_Provided data_.

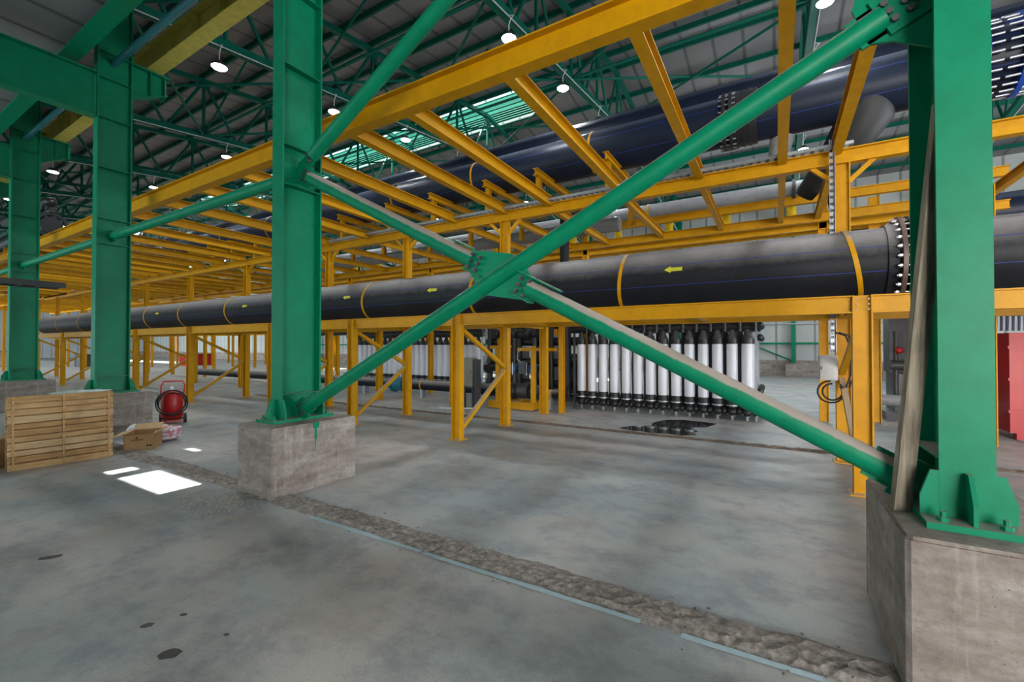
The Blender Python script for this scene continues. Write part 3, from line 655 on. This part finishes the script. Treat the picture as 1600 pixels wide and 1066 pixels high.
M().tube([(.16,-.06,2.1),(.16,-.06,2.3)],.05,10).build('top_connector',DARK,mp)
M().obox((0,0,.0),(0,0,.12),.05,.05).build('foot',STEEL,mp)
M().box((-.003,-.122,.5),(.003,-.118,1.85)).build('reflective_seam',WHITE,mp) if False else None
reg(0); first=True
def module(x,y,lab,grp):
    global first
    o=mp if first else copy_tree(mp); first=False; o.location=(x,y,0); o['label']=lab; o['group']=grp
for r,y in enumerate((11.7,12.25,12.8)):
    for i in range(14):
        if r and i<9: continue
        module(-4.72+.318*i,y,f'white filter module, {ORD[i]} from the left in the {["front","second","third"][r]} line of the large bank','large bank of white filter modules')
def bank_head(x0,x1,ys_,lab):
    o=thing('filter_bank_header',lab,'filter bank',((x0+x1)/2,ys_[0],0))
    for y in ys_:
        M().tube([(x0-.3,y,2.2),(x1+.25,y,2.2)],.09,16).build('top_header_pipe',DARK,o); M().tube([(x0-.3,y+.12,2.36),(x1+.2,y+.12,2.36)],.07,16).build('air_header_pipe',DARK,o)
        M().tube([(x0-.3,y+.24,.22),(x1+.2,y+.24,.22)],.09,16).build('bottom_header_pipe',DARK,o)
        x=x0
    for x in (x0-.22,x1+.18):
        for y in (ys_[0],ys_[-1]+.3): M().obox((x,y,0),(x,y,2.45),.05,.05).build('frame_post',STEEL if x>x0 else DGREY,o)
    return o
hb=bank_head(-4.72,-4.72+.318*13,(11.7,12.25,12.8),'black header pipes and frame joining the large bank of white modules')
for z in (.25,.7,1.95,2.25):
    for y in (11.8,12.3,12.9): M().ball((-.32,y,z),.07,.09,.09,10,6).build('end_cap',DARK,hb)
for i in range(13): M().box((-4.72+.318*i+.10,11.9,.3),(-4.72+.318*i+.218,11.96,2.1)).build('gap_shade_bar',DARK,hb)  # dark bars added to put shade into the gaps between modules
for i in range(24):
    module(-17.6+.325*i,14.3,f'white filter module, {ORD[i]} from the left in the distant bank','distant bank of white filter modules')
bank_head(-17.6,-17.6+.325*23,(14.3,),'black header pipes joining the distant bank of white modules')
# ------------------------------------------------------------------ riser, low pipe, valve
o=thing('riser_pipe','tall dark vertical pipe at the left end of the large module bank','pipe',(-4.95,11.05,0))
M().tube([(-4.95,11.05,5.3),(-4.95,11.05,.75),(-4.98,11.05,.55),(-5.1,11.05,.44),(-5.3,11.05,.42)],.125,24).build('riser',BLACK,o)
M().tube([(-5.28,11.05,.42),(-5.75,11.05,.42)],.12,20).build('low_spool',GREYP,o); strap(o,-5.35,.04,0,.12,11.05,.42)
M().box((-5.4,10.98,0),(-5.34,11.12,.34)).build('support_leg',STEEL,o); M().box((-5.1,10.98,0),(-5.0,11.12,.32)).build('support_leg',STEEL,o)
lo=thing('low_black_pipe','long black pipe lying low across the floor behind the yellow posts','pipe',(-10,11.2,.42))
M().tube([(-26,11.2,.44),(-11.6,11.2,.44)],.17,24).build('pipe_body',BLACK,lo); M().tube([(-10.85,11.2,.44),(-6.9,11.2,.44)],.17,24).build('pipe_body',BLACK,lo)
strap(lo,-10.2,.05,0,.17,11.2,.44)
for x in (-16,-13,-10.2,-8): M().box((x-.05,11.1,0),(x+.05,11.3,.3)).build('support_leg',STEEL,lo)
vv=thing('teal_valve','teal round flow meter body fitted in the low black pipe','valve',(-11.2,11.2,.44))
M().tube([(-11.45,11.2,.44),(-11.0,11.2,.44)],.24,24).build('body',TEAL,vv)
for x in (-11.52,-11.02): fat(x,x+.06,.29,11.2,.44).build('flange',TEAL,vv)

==

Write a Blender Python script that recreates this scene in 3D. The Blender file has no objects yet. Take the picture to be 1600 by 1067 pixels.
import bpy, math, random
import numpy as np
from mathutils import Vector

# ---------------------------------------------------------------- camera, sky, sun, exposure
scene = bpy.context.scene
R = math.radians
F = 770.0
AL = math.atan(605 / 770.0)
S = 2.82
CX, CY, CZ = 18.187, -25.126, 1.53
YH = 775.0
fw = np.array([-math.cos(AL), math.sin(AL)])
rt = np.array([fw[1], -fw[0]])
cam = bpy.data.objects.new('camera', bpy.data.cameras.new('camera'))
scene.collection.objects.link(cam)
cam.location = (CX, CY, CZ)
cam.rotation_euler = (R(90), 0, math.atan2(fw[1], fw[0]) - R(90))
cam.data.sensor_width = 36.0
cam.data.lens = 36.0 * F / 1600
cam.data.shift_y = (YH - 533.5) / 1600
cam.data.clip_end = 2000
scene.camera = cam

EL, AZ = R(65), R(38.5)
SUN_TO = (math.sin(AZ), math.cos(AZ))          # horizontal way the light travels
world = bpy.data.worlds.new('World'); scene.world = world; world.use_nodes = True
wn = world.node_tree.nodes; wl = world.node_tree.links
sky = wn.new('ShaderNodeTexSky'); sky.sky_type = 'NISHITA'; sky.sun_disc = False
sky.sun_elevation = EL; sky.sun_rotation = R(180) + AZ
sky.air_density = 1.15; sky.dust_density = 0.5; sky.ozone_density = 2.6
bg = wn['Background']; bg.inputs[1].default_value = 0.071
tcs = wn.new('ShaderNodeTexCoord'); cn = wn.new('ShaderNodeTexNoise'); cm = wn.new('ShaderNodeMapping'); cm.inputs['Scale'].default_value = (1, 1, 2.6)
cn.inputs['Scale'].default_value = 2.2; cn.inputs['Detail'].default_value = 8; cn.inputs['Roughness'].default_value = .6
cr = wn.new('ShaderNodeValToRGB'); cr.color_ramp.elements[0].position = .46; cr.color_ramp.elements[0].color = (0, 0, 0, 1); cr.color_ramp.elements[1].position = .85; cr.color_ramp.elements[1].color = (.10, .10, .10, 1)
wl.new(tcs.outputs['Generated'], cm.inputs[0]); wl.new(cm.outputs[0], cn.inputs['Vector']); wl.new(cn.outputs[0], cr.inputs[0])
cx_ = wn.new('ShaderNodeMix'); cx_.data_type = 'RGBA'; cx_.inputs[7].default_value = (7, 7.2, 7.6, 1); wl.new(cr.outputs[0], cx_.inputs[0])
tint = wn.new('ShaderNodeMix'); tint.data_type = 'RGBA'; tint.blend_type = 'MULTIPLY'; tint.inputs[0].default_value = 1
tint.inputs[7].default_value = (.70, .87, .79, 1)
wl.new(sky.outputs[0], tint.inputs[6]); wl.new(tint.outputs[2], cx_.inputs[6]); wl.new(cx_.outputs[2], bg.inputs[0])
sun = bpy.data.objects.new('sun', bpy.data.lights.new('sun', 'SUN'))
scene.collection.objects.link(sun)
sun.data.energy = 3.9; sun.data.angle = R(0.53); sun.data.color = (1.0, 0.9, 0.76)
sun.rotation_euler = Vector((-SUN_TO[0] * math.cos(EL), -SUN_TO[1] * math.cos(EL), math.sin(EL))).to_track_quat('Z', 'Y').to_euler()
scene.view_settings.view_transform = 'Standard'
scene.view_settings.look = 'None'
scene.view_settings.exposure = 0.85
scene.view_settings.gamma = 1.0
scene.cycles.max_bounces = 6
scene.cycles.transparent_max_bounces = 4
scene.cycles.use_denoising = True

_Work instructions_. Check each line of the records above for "Blender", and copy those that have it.

_Output for this task_.
The Blender Python script for this scene continues. Write part 3, from line 655 on. This part finishes the script. Treat the picture as 1600 pixels wide and 1066 pixels high.
Write a Blender Python script that recreates this scene in 3D. The Blender file has no objects yet. Take the picture to be 1600 by 1067 pixels.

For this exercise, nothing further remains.